It would be unfortunate if the questions raised by an alleged Housing New Zealand gagging deal go no further than that agency's practices. Once the dust settles on this episode, thought needs to be given to the whole issue of whistleblowing. In particular, there should be an examination of how well legislation passed in 2000 is serving those who divulge serious wrongdoing in the public interest. Whether, indeed, the Housing NZ case confirms it is seriously flawed.
The Protected Disclosures Act promises protection for whistleblowers from victimisation and immunity from criminal or civil prosecution, but only if they act within a prescribed channel. Employees with serious concerns about activities in their organisations must seek, first, to have them dealt with internally.
What may happen, however, is that the very people accused of wrongdoing are involved in dealing with the would-be whistleblower's complaint. Their main concern may well be to keep the lid on matters by some means or other, rather than face serious embarrassment. In effect, the whistleblower becomes a catalyst for suppression. This the act seeks to address by directing thwarted complainants to an "appropriate authority", or, as a final recourse, to a Cabinet minister.
In large measure, the Housing NZ whistleblower followed this course in expressing his concern about alleged accounting irregularities. The upshot, he claims, was the offer from a senior executive of a $3000 final pay on condition that he did not approach any MP, minister or journalist about his worries, which Housing NZ said it would investigate. Further, the Minister of Housing's office has confirmed that the whistleblower telephoned it, but the minister was not told of the call.

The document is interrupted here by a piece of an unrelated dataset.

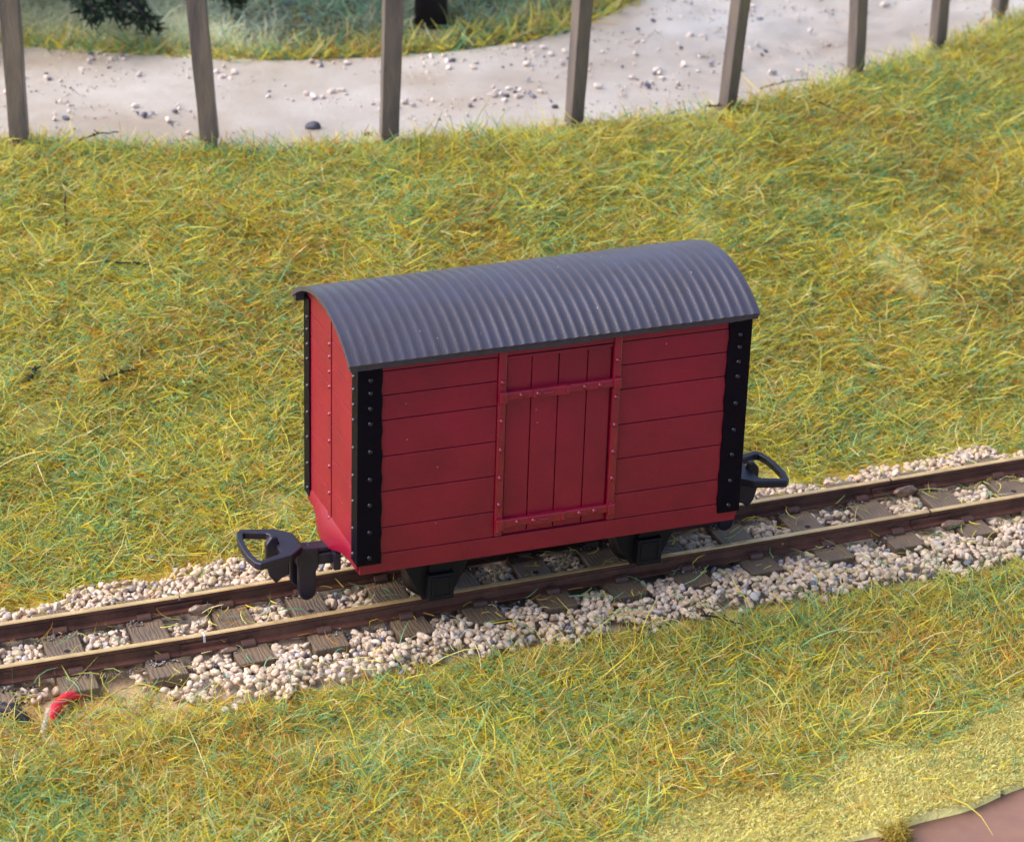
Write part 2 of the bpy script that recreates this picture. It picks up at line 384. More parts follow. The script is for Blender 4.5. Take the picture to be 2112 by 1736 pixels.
o, n1 = grass('bank_grass', (-6, 19, 1.2, 14), 2000, kbank, .185, .0115, (-.08, .85), .35, '')
tag(o, kind='stuff', label='short yellow, green and rust coloured fibre grass covering the bank behind the track', cat='grass')
o, n2 = grass('long_bank_grass', (-6, 19, 1.2, 14), 200, kbank, .38, .0115, (.0, .8), .8, '')
tag(o, kind='stuff', label='long pale and green grass strands lying over the bank', cat='grass')
o, n3 = grass('foreground_grass', (-6, 14, -7, -.3), 2500, knear, .18, .0105, (-.08, .9), .35, '')
tag(o, kind='stuff', label='short yellow and orange fibre grass in front of the track', cat='grass')
o, n4 = grass('long_foreground_grass', (-6, 14, -7, -.3), 240, knear, .36, .0105, (.0, .95), .8, '')
tag(o, kind='stuff', label='long grass strands sticking up in front of the ballast', cat='grass')
def fuzz(name, area, keep, label):
    x, y = scatter(*area, 1500); z = H(x, y); k = visible(x, y, z) & keep(x, y); x, y, z = x[k], y[k], z[k]; n = len(x)
    r = RNG.random((n, 1)); a = noise(x, y, .9, 101)[:, None]
    gl = sm((noise(x, y, 1.3, 31) - .66) * 4)[:, None] * .75; c = ((np.array([.70, .54, .13]) * (1 - r) + np.array([.60, .58, .20]) * r) * (1 - .5 * a) + np.array([.60, .36, .08]) * .5 * a) * (1 - gl) + np.array([.70, .64, .34]) * gl
    o = make_fibres(name, x, y, z, c * RNG.uniform(.8, 1.2, (n, 1)), RNG.uniform(.04, .12, n), np.full(n, .015), RNG.uniform(-.2, .8, n), .5)
    tag(o, kind='stuff', label=label, cat='ground cover')
fuzz('bank_undergrowth', (-6, 19, 1.2, 14), kbank, 'soft mustard coloured mat under the bank grass')
fuzz('foreground_undergrowth', (-6, 14, -7, -.3), knear, 'soft mustard coloured mat under the foreground grass')
# path edges: thinner upright tufts leaning over the sand
x, y = scatter(-4, 18, 9, 15, 300); k = np.abs(y - yf(x) + .1) < .32; x, y = x[k], y[k]; z = H(x, y)
col, _ = pick(x, y, probs_at(x, y)); n = len(x)
o = make_fibres('path_edge_grass', x, y, z, col, RNG.uniform(.12, .42, n), np.full(n, .015), RNG.uniform(.1, 1.3, n), .5)
tag(o, kind='stuff', label='upright grass blades fringing the sandy path by the fence posts', cat='grass')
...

The alleged hush agreement is to be the subject of an Auditor-General's report. If it confirms there was a gagging deal, the implications are clear. It is ethically and legally beyond the pale to bar any citizen from raising concerns with an MP or minister. The orchestrators of the deal, and the manager who approved it, could have no future at Housing NZ. If, as claimed, that includes the chief executive, Helen Fulcher, so be it.
In addition, what should not be overlooked is the way that the Protected Disclosures Act encourages such dealings. It directs whistleblowers along a channel populated by individuals with their own agendas and sensitivities. As such, it is hardly enhancing the chances of their concerns being heard, or acted upon. Indeed, whatever the eventual findings in the Housing New Zealand case, it is reasonable to ask if hush money has been paid, or similar dealings transacted, since the act was introduced.
Even if such is not the case, Parliament must act to forestall the possibility, and to ensure that whistleblowers are not thwarted by those eager to suppress their complaints. The best way to achieve this is by amending the legislation to protect them if they disclose information publicly.
The Housing NZ complainant did not require such protection because he left the agency last August. But others will. The danger, of course, is that this protection could be used maliciously by those with an axe to grind. Stringent penalties, in addition to the defamation laws, could curb that instinct. In any event, the benefits of the added freedom would far outweigh the potential danger. And, in the end, it would be up to the public to judge the significance of the revelations.
Above all else, whistleblowers must be free to voice their concerns. Their best intentions must not be waylaid by obstacles created by flawed legislation. They are too important for that.